Ginzburg, in uno dei suoi cinque saggi dedicati all’iconografia politica editi nel 2015 da Adelphi nella raccolta “Paura, reverenza, terrore”, descrive il manifesto ma non lo accosta alla foto. Lo facciamo noi, ora che il cannone è tornato a tuonare in quelle terre dove il grano si mischia al sangue. Siamo in Podolia, regione sud occidentale dell’Ucraina. Qui, l’8 marzo 1761, nacque Jan Potocki, che le biografie indicano erroneamente come polacco perché ai suoi tempi la zona faceva parte del regno di Varsavia.
Visitatore instancabile, curioso di tutto, antropologo, archeologo, etnografo, storico, romanziere, poliglotta. Attraversò ogni angolo d’Europa, dalla Spagna alla Siberia. E poi Malta, la Turchia, l’Egitto, il Marocco. Giunse ai confini della Cina. Intraprese un volo in mongolfiera con la sua cagnetta Lulu. Era appassionato in particolare dei popoli slavi e redasse parecchi studi sull’origine degli Sciti e dei Sarmati. Riteneva che gli ucraini differissero dai russi e combatté anche contro le truppe di Mosca ma poi ebbe incarichi e stima da Caterina la Grande e dallo zar Paolo I.
Per qualche tempo fu attratto dalla politica ma poi se ne staccò deluso. Tornato nelle native contrade, per giorni limò una fragola d’argento ricavata dal coperchio di una teiera. Ne ricavò una palla che, sembra dopo averla fatta benedire, il 23 dicembre 1815 mise in un’arma e se la piantò nel cervello. È sepolto nel cimitero parrocchiale di Pikow, a poca distanza dai macabri luoghi del manifesto e della foto.

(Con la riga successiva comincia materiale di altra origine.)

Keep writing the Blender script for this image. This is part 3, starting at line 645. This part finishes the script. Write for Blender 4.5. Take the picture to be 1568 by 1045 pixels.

Un’anima inquieta, diremmo oggi. Cultore delle diversità ma nella convinzione che il travaglio dell’esistenza rendesse tutti gli uomini uguali. Ne è prova la sua opera più nota, “Manoscritto trovato a Saragozza”. Un intrico fantasmagorico di personaggi, un viaggio incantato tra la realtà del giorno e i misteri del buio, un po’ Decamerone e un po’ Mille e una notte, ma unico nella capacità di raccontare i protagonisti come se fossero incastrati uno dentro l’altro, a mo’ di matrioske. Ognuno, quando viene tirato fuori, racconta le proprie avventure. Ecco Alfonso van Worden, capitano delle guardie vallone, ecco le sorelle Emina e Zebedè, Trivulzio da Ravenna, Landolfo di Ferrara, il brigante Zoto, l’indemoniato Pacheco, il cabalista Mamun, l’Ebreo errante, la gentile Dariolette, il capo degli zingari Pandesowna, la principessa di Monte Salerno, il terribile pellegrino Herwas e suo padre l’onnisciente Empio.
Le sorti del libro sembrano far parte della trama. Tre versioni, perso, plagiato, ritrovato, varie edizioni. Leggerlo equivale a tuffarsi, senza respiro, nella fantasia.
Il sangue di Vinnitsa trasmuta in sogno e il rombo dei carrarmati si allontana.